** START Data excerpt **

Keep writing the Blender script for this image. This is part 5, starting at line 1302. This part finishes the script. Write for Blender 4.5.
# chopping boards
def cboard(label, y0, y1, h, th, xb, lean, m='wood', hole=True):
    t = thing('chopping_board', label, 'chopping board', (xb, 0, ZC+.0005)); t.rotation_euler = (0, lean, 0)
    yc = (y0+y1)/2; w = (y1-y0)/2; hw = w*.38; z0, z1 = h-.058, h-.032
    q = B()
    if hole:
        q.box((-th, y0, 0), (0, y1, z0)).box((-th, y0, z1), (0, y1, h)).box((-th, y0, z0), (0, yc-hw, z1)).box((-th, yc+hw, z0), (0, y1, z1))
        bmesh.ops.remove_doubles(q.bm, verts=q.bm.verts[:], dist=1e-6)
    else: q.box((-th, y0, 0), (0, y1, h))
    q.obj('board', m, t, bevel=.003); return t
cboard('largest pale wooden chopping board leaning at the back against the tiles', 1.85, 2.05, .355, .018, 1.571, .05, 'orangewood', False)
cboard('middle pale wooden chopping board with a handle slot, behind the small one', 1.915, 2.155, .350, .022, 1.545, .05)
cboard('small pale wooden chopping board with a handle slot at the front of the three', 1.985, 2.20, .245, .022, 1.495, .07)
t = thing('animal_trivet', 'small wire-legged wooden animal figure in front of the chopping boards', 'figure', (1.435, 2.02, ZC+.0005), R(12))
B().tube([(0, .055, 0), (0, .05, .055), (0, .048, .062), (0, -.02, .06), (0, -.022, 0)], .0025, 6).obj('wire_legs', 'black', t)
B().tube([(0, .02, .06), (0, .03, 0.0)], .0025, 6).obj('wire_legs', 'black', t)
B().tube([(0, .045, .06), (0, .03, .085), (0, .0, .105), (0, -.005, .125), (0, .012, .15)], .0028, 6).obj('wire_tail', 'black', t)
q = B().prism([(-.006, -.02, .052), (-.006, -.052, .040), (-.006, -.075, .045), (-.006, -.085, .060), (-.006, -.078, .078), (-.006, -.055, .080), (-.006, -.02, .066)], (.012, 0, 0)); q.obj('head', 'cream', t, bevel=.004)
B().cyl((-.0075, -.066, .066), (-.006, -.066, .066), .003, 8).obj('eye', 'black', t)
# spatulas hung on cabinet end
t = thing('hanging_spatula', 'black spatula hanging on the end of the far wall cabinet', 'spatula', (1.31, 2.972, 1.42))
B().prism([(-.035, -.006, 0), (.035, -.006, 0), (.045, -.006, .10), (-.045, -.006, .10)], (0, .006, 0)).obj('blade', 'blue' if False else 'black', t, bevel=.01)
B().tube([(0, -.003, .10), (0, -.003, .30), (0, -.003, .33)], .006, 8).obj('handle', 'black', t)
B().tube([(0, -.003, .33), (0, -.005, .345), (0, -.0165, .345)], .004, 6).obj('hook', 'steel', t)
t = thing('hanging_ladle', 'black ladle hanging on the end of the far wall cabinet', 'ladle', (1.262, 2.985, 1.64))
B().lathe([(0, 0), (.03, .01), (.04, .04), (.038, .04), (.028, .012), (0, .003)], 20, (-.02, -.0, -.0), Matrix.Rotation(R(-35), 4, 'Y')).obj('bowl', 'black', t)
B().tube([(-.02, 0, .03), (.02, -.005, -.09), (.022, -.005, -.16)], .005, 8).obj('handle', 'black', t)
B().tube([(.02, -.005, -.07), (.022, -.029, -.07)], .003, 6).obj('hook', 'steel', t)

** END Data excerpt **

Task:
All of the data must be returned exactly.

Result for this exercise:
Keep writing the Blender script for this image. This is part 5, starting at line 1302. This part finishes the script. Write for Blender 4.5.
# chopping boards
def cboard(label, y0, y1, h, th, xb, lean, m='wood', hole=True):
    t = thing('chopping_board', label, 'chopping board', (xb, 0, ZC+.0005)); t.rotation_euler = (0, lean, 0)
    yc = (y0+y1)/2; w = (y1-y0)/2; hw = w*.38; z0, z1 = h-.058, h-.032
    q = B()
    if hole:
        q.box((-th, y0, 0), (0, y1, z0)).box((-th, y0, z1), (0, y1, h)).box((-th, y0, z0), (0, yc-hw, z1)).box((-th, yc+hw, z0), (0, y1, z1))
        bmesh.ops.remove_doubles(q.bm, verts=q.bm.verts[:], dist=1e-6)
    else: q.box((-th, y0, 0), (0, y1, h))
    q.obj('board', m, t, bevel=.003); return t
cboard('largest pale wooden chopping board leaning at the back against the tiles', 1.85, 2.05, .355, .018, 1.571, .05, 'orangewood', False)
cboard('middle pale wooden chopping board with a handle slot, behind the small one', 1.915, 2.155, .350, .022, 1.545, .05)
cboard('small pale wooden chopping board with a handle slot at the front of the three', 1.985, 2.20, .245, .022, 1.495, .07)
t = thing('animal_trivet', 'small wire-legged wooden animal figure in front of the chopping boards', 'figure', (1.435, 2.02, ZC+.0005), R(12))
B().tube([(0, .055, 0), (0, .05, .055), (0, .048, .062), (0, -.02, .06), (0, -.022, 0)], .0025, 6).obj('wire_legs', 'black', t)
B().tube([(0, .02, .06), (0, .03, 0.0)], .0025, 6).obj('wire_legs', 'black', t)
B().tube([(0, .045, .06), (0, .03, .085), (0, .0, .105), (0, -.005, .125), (0, .012, .15)], .0028, 6).obj('wire_tail', 'black', t)
q = B().prism([(-.006, -.02, .052), (-.006, -.052, .040), (-.006, -.075, .045), (-.006, -.085, .060), (-.006, -.078, .078), (-.006, -.055, .080), (-.006, -.02, .066)], (.012, 0, 0)); q.obj('head', 'cream', t, bevel=.004)
B().cyl((-.0075, -.066, .066), (-.006, -.066, .066), .003, 8).obj('eye', 'black', t)
# spatulas hung on cabinet end
t = thing('hanging_spatula', 'black spatula hanging on the end of the far wall cabinet', 'spatula', (1.31, 2.972, 1.42))
B().prism([(-.035, -.006, 0), (.035, -.006, 0), (.045, -.006, .10), (-.045, -.006, .10)], (0, .006, 0)).obj('blade', 'blue' if False else 'black', t, bevel=.01)
B().tube([(0, -.003, .10), (0, -.003, .30), (0, -.003, .33)], .006, 8).obj('handle', 'black', t)
B().tube([(0, -.003, .33), (0, -.005, .345), (0, -.0165, .345)], .004, 6).obj('hook', 'steel', t)
t = thing('hanging_ladle', 'black ladle hanging on the end of the far wall cabinet', 'ladle', (1.262, 2.985, 1.64))
B().lathe([(0, 0), (.03, .01), (.04, .04), (.038, .04), (.028, .012), (0, .003)], 20, (-.02, -.0, -.0), Matrix.Rotation(R(-35), 4, 'Y')).obj('bowl', 'black', t)
B().tube([(-.02, 0, .03), (.02, -.005, -.09), (.022, -.005, -.16)], .005, 8).obj('handle', 'black', t)
B().tube([(.02, -.005, -.07), (.022, -.029, -.07)], .003, 6).obj('hook', 'steel', t)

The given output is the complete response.